TEMA: Logistical support has been a nightmare

The content originally appeared on: Trinidad and Tobago Newsday

Oil on the surface of the water in Scarborough on February 9. – Photo courtesy THA

TOBAGO Emergency Management Agency (TEMA) director Allan Stewart says the logistical support to contain and eradicate the oil spill has been “a nightmare.”

He made the statement on February 9 during a news conference at the Scarborough Lay-By, Milford Road, where one of two mobile units has been set up to monitor the oil spill. The other is in the Kilgwyn Bay area.

Alluding to an old saying, “Beg water just can’t boil cattle skin,” Stewart said assistance with respect to certain types of services has not been forthcoming.

“In some of these instances it requires beseeching, allowing our partners to understand that we live in an island and it requires a particular kind of aggressive step in order for this thing to happen in a timely manner,” he said.

Saying the experience has taught him patience, Stewart thanked those who have already given of their time and resources.

“It is encouraging to know that the folks that are making themselves available, the responders, the volunteers, the CERT 1000 volunteers that are coming forward on a daily basis, the contractors that are committing their vehicles to such a hostile environment. We want to thank them very much.”

He said based on the level of planning, communication and co-ordination so far, “I think that we are well-placed to have command and control over this event.”

Stewart also mentioned the support of Minister of Works and Transport Rohan Sinanan and Minister of Energy and Energy Industries Stuart Young, who visited the island to get a first-hand account of the oil spill on February 9.

He said going forward, there must be a conversation about building capacity in Tobago to deal with disasters such as oil spills.

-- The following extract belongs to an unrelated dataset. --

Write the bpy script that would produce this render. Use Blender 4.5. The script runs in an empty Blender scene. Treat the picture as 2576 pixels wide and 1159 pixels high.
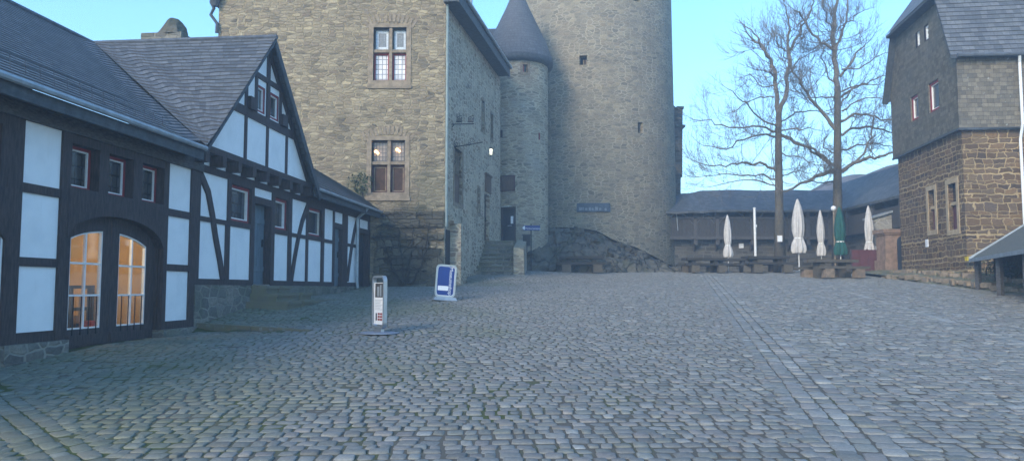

“As we see, we are moving towards a Tier III, which means that there is international involvement.”

Stewart said the United Nations has already reached out to him.

“That speaks positively for us rebounding better than we are currently now.”

Diver Alvin Douglas, of Tobago Marine Safety and Security Services Ltd, said an oil-like substance is still leaking from the boat which capsized near Cove Eco Industrial Park.

He said he also has not been able to identify the registration number.

“We were looking for the registration number, which will really pinpoint the owner and registered area of the vessel but it is at the stern of the vessel,” Stewart said.

“The stern of the vessel is the heaviest part of the vessel and it is constantly moving. The water there is very turbulent, very murky with very little visibility and because of that we were not able to get in closely to get the registration number.”

Chief Secretary Farley Augustine said the vessel, based on satellite imagery, might have been leaking coming from the east heading westward.

“We are seeing the trail of oil leaking all the way to the resting point and then we see the bulk of the leak. So that meant that this was overturned for a while. It was drifting for a while. It is just unfortunate that somehow this was not observed and we only received the call at 7.20 on Wednesday.”